* What is asked
Exactly repeat the full listing that follows.

* Dataset extract
──────────────────────────────

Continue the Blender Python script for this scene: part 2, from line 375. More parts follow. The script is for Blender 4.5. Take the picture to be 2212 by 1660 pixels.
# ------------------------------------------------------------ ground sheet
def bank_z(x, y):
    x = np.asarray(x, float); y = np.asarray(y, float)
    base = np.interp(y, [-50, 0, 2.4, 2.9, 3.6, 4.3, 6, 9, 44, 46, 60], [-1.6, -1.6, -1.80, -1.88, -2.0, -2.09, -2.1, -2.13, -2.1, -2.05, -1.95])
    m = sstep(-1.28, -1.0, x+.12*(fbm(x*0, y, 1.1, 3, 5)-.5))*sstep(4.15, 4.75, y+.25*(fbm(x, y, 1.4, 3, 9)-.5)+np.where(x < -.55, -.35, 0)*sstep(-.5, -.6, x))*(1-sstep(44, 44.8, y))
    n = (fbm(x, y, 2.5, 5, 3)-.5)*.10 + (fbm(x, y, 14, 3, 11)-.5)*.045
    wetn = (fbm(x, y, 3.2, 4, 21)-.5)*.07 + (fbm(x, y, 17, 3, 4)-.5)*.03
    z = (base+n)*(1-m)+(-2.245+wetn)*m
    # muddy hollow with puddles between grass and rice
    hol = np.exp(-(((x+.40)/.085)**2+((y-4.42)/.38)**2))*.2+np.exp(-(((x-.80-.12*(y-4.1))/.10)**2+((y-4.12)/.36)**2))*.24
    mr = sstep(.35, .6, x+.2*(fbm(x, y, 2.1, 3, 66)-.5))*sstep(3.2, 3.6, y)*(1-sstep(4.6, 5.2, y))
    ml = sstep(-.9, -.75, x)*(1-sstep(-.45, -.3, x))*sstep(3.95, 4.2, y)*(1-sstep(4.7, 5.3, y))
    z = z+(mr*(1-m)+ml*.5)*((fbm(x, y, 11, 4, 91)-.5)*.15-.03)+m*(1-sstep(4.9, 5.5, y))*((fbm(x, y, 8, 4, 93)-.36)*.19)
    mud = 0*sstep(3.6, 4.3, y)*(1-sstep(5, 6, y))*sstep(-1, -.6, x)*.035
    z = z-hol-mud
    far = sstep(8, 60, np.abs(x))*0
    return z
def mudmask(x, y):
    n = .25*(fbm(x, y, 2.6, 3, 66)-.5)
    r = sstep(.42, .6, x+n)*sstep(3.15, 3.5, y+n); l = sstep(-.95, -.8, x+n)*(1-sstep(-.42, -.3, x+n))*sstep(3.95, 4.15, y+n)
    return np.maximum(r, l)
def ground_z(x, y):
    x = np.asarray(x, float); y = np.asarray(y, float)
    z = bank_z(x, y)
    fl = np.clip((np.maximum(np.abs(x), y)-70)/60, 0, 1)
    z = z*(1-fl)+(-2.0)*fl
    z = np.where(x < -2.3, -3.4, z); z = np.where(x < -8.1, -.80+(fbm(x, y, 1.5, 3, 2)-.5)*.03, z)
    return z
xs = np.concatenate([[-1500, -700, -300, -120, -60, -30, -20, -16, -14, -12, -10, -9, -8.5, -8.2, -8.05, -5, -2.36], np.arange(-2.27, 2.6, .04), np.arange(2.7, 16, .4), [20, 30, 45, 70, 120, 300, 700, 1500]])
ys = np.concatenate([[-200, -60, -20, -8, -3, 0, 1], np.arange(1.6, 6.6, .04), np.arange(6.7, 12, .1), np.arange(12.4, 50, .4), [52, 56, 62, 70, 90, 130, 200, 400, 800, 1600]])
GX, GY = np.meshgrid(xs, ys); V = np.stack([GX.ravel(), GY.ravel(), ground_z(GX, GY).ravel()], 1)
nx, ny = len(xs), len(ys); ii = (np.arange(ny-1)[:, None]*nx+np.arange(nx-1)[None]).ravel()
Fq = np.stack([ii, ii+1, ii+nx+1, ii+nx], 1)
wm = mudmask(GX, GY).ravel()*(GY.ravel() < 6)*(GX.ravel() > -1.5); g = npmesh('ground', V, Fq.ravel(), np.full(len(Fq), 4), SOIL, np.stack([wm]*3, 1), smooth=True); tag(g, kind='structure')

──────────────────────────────

* Output of the task
Continue the Blender Python script for this scene: part 2, from line 375. More parts follow. The script is for Blender 4.5. Take the picture to be 2212 by 1660 pixels.
# ------------------------------------------------------------ ground sheet
def bank_z(x, y):
    x = np.asarray(x, float); y = np.asarray(y, float)
    base = np.interp(y, [-50, 0, 2.4, 2.9, 3.6, 4.3, 6, 9, 44, 46, 60], [-1.6, -1.6, -1.80, -1.88, -2.0, -2.09, -2.1, -2.13, -2.1, -2.05, -1.95])
    m = sstep(-1.28, -1.0, x+.12*(fbm(x*0, y, 1.1, 3, 5)-.5))*sstep(4.15, 4.75, y+.25*(fbm(x, y, 1.4, 3, 9)-.5)+np.where(x < -.55, -.35, 0)*sstep(-.5, -.6, x))*(1-sstep(44, 44.8, y))
    n = (fbm(x, y, 2.5, 5, 3)-.5)*.10 + (fbm(x, y, 14, 3, 11)-.5)*.045
    wetn = (fbm(x, y, 3.2, 4, 21)-.5)*.07 + (fbm(x, y, 17, 3, 4)-.5)*.03
    z = (base+n)*(1-m)+(-2.245+wetn)*m
    # muddy hollow with puddles between grass and rice
    hol = np.exp(-(((x+.40)/.085)**2+((y-4.42)/.38)**2))*.2+np.exp(-(((x-.80-.12*(y-4.1))/.10)**2+((y-4.12)/.36)**2))*.24
    mr = sstep(.35, .6, x+.2*(fbm(x, y, 2.1, 3, 66)-.5))*sstep(3.2, 3.6, y)*(1-sstep(4.6, 5.2, y))
    ml = sstep(-.9, -.75, x)*(1-sstep(-.45, -.3, x))*sstep(3.95, 4.2, y)*(1-sstep(4.7, 5.3, y))
    z = z+(mr*(1-m)+ml*.5)*((fbm(x, y, 11, 4, 91)-.5)*.15-.03)+m*(1-sstep(4.9, 5.5, y))*((fbm(x, y, 8, 4, 93)-.36)*.19)
    mud = 0*sstep(3.6, 4.3, y)*(1-sstep(5, 6, y))*sstep(-1, -.6, x)*.035
    z = z-hol-mud
    far = sstep(8, 60, np.abs(x))*0
    return z
def mudmask(x, y):
    n = .25*(fbm(x, y, 2.6, 3, 66)-.5)
    r = sstep(.42, .6, x+n)*sstep(3.15, 3.5, y+n); l = sstep(-.95, -.8, x+n)*(1-sstep(-.42, -.3, x+n))*sstep(3.95, 4.15, y+n)
    return np.maximum(r, l)
def ground_z(x, y):
    x = np.asarray(x, float); y = np.asarray(y, float)
    z = bank_z(x, y)
    fl = np.clip((np.maximum(np.abs(x), y)-70)/60, 0, 1)
    z = z*(1-fl)+(-2.0)*fl
    z = np.where(x < -2.3, -3.4, z); z = np.where(x < -8.1, -.80+(fbm(x, y, 1.5, 3, 2)-.5)*.03, z)
    return z
xs = np.concatenate([[-1500, -700, -300, -120, -60, -30, -20, -16, -14, -12, -10, -9, -8.5, -8.2, -8.05, -5, -2.36], np.arange(-2.27, 2.6, .04), np.arange(2.7, 16, .4), [20, 30, 45, 70, 120, 300, 700, 1500]])
ys = np.concatenate([[-200, -60, -20, -8, -3, 0, 1], np.arange(1.6, 6.6, .04), np.arange(6.7, 12, .1), np.arange(12.4, 50, .4), [52, 56, 62, 70, 90, 130, 200, 400, 800, 1600]])
GX, GY = np.meshgrid(xs, ys); V = np.stack([GX.ravel(), GY.ravel(), ground_z(GX, GY).ravel()], 1)
nx, ny = len(xs), len(ys); ii = (np.arange(ny-1)[:, None]*nx+np.arange(nx-1)[None]).ravel()
Fq = np.stack([ii, ii+1, ii+nx+1, ii+nx], 1)
wm = mudmask(GX, GY).ravel()*(GY.ravel() < 6)*(GX.ravel() > -1.5); g = npmesh('ground', V, Fq.ravel(), np.full(len(Fq), 4), SOIL, np.stack([wm]*3, 1), smooth=True); tag(g, kind='structure')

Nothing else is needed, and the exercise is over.